◆ **Given instruction**: Each entry below should be reproduced character for character.

◆ **Provided data**:
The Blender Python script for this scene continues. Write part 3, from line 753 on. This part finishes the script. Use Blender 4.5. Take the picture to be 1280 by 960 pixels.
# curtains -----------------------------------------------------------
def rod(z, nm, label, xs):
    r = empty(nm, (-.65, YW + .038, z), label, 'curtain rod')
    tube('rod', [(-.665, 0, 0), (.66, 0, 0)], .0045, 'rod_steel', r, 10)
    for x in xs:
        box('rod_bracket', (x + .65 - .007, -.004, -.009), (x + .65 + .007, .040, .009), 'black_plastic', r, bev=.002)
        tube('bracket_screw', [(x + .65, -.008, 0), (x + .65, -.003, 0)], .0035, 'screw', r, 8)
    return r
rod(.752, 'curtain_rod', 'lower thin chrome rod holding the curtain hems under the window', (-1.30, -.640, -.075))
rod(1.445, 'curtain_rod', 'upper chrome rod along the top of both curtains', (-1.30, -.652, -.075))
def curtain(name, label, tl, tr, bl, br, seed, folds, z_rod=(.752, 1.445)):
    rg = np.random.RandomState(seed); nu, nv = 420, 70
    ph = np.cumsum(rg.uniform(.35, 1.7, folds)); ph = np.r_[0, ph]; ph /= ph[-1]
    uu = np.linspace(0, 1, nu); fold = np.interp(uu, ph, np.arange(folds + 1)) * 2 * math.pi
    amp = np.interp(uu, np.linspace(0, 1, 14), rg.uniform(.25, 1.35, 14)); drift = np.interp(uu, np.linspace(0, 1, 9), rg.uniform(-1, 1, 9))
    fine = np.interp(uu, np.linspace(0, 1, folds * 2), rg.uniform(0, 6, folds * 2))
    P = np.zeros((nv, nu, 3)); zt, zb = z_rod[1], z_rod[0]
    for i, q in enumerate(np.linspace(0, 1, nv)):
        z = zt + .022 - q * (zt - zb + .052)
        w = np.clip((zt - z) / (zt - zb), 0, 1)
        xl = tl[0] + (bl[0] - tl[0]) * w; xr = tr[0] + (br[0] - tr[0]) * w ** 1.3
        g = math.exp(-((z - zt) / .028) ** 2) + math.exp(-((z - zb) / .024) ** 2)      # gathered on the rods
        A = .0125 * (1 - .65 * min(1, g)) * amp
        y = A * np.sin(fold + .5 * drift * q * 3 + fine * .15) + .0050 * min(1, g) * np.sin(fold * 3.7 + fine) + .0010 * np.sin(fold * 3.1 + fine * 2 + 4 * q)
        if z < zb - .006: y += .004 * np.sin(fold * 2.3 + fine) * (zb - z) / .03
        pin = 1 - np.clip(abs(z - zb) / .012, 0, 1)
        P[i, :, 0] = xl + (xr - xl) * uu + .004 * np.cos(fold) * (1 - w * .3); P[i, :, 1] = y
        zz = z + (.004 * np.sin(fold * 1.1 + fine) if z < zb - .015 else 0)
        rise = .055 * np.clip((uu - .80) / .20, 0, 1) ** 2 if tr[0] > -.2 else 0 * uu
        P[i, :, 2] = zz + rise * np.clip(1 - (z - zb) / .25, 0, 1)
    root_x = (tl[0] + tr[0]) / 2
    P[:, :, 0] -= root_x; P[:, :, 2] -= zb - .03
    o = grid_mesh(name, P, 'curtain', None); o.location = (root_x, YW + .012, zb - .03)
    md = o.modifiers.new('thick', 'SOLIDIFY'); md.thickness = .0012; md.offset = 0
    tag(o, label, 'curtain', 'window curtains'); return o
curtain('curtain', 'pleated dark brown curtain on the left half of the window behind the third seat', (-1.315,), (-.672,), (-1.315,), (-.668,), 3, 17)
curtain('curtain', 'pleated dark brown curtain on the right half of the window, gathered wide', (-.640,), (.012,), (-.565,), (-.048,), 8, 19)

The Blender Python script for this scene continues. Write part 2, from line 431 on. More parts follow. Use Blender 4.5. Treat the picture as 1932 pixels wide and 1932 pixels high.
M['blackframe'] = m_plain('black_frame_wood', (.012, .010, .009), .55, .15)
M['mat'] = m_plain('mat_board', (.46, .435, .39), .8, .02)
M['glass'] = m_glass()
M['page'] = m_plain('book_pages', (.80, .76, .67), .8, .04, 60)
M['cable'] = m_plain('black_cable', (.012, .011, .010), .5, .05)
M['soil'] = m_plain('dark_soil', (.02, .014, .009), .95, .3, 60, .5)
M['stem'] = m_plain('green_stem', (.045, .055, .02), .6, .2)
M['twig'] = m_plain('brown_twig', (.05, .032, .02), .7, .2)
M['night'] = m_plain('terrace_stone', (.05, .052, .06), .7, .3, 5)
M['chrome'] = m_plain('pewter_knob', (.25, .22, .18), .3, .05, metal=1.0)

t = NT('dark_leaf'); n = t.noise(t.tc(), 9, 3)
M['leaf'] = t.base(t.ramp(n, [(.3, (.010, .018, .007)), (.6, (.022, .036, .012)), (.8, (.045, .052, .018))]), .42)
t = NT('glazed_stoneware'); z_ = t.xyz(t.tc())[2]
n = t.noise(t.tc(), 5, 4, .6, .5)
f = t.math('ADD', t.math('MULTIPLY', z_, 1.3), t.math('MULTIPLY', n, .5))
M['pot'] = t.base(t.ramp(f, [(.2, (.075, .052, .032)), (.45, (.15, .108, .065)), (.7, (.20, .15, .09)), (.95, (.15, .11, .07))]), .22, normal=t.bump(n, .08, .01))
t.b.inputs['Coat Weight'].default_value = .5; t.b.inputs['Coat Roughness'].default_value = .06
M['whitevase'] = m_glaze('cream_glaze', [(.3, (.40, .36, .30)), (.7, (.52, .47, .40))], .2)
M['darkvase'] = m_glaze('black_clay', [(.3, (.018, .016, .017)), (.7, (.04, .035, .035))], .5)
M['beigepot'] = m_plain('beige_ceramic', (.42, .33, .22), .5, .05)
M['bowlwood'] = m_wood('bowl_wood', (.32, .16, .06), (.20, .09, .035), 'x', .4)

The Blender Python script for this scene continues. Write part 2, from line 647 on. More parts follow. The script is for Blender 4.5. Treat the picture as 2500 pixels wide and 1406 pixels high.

◆ **Task output**:
The Blender Python script for this scene continues. Write part 3, from line 753 on. This part finishes the script. Use Blender 4.5. Take the picture to be 1280 by 960 pixels.
# curtains -----------------------------------------------------------
def rod(z, nm, label, xs):
    r = empty(nm, (-.65, YW + .038, z), label, 'curtain rod')
    tube('rod', [(-.665, 0, 0), (.66, 0, 0)], .0045, 'rod_steel', r, 10)
    for x in xs:
        box('rod_bracket', (x + .65 - .007, -.004, -.009), (x + .65 + .007, .040, .009), 'black_plastic', r, bev=.002)
        tube('bracket_screw', [(x + .65, -.008, 0), (x + .65, -.003, 0)], .0035, 'screw', r, 8)
    return r
rod(.752, 'curtain_rod', 'lower thin chrome rod holding the curtain hems under the window', (-1.30, -.640, -.075))
rod(1.445, 'curtain_rod', 'upper chrome rod along the top of both curtains', (-1.30, -.652, -.075))
def curtain(name, label, tl, tr, bl, br, seed, folds, z_rod=(.752, 1.445)):
    rg = np.random.RandomState(seed); nu, nv = 420, 70
    ph = np.cumsum(rg.uniform(.35, 1.7, folds)); ph = np.r_[0, ph]; ph /= ph[-1]
    uu = np.linspace(0, 1, nu); fold = np.interp(uu, ph, np.arange(folds + 1)) * 2 * math.pi
    amp = np.interp(uu, np.linspace(0, 1, 14), rg.uniform(.25, 1.35, 14)); drift = np.interp(uu, np.linspace(0, 1, 9), rg.uniform(-1, 1, 9))
    fine = np.interp(uu, np.linspace(0, 1, folds * 2), rg.uniform(0, 6, folds * 2))
    P = np.zeros((nv, nu, 3)); zt, zb = z_rod[1], z_rod[0]
    for i, q in enumerate(np.linspace(0, 1, nv)):
        z = zt + .022 - q * (zt - zb + .052)
        w = np.clip((zt - z) / (zt - zb), 0, 1)
        xl = tl[0] + (bl[0] - tl[0]) * w; xr = tr[0] + (br[0] - tr[0]) * w ** 1.3
        g = math.exp(-((z - zt) / .028) ** 2) + math.exp(-((z - zb) / .024) ** 2)      # gathered on the rods
        A = .0125 * (1 - .65 * min(1, g)) * amp
        y = A * np.sin(fold + .5 * drift * q * 3 + fine * .15) + .0050 * min(1, g) * np.sin(fold * 3.7 + fine) + .0010 * np.sin(fold * 3.1 + fine * 2 + 4 * q)
        if z < zb - .006: y += .004 * np.sin(fold * 2.3 + fine) * (zb - z) / .03
        pin = 1 - np.clip(abs(z - zb) / .012, 0, 1)
        P[i, :, 0] = xl + (xr - xl) * uu + .004 * np.cos(fold) * (1 - w * .3); P[i, :, 1] = y
        zz = z + (.004 * np.sin(fold * 1.1 + fine) if z < zb - .015 else 0)
        rise = .055 * np.clip((uu - .80) / .20, 0, 1) ** 2 if tr[0] > -.2 else 0 * uu
        P[i, :, 2] = zz + rise * np.clip(1 - (z - zb) / .25, 0, 1)
    root_x = (tl[0] + tr[0]) / 2
    P[:, :, 0] -= root_x; P[:, :, 2] -= zb - .03
    o = grid_mesh(name, P, 'curtain', None); o.location = (root_x, YW + .012, zb - .03)
    md = o.modifiers.new('thick', 'SOLIDIFY'); md.thickness = .0012; md.offset = 0
    tag(o, label, 'curtain', 'window curtains'); return o
curtain('curtain', 'pleated dark brown curtain on the left half of the window behind the third seat', (-1.315,), (-.672,), (-1.315,), (-.668,), 3, 17)
curtain('curtain', 'pleated dark brown curtain on the right half of the window, gathered wide', (-.640,), (.012,), (-.565,), (-.048,), 8, 19)

The Blender Python script for this scene continues. Write part 2, from line 431 on. More parts follow. Use Blender 4.5. Treat the picture as 1932 pixels wide and 1932 pixels high.
M['blackframe'] = m_plain('black_frame_wood', (.012, .010, .009), .55, .15)
M['mat'] = m_plain('mat_board', (.46, .435, .39), .8, .02)
M['glass'] = m_glass()
M['page'] = m_plain('book_pages', (.80, .76, .67), .8, .04, 60)
M['cable'] = m_plain('black_cable', (.012, .011, .010), .5, .05)
M['soil'] = m_plain('dark_soil', (.02, .014, .009), .95, .3, 60, .5)
M['stem'] = m_plain('green_stem', (.045, .055, .02), .6, .2)
M['twig'] = m_plain('brown_twig', (.05, .032, .02), .7, .2)
M['night'] = m_plain('terrace_stone', (.05, .052, .06), .7, .3, 5)
M['chrome'] = m_plain('pewter_knob', (.25, .22, .18), .3, .05, metal=1.0)

t = NT('dark_leaf'); n = t.noise(t.tc(), 9, 3)
M['leaf'] = t.base(t.ramp(n, [(.3, (.010, .018, .007)), (.6, (.022, .036, .012)), (.8, (.045, .052, .018))]), .42)
t = NT('glazed_stoneware'); z_ = t.xyz(t.tc())[2]
n = t.noise(t.tc(), 5, 4, .6, .5)
f = t.math('ADD', t.math('MULTIPLY', z_, 1.3), t.math('MULTIPLY', n, .5))
M['pot'] = t.base(t.ramp(f, [(.2, (.075, .052, .032)), (.45, (.15, .108, .065)), (.7, (.20, .15, .09)), (.95, (.15, .11, .07))]), .22, normal=t.bump(n, .08, .01))
t.b.inputs['Coat Weight'].default_value = .5; t.b.inputs['Coat Roughness'].default_value = .06
M['whitevase'] = m_glaze('cream_glaze', [(.3, (.40, .36, .30)), (.7, (.52, .47, .40))], .2)
M['darkvase'] = m_glaze('black_clay', [(.3, (.018, .016, .017)), (.7, (.04, .035, .035))], .5)
M['beigepot'] = m_plain('beige_ceramic', (.42, .33, .22), .5, .05)
M['bowlwood'] = m_wood('bowl_wood', (.32, .16, .06), (.20, .09, .035), 'x', .4)

The Blender Python script for this scene continues. Write part 2, from line 647 on. More parts follow. The script is for Blender 4.5. Treat the picture as 2500 pixels wide and 1406 pixels high.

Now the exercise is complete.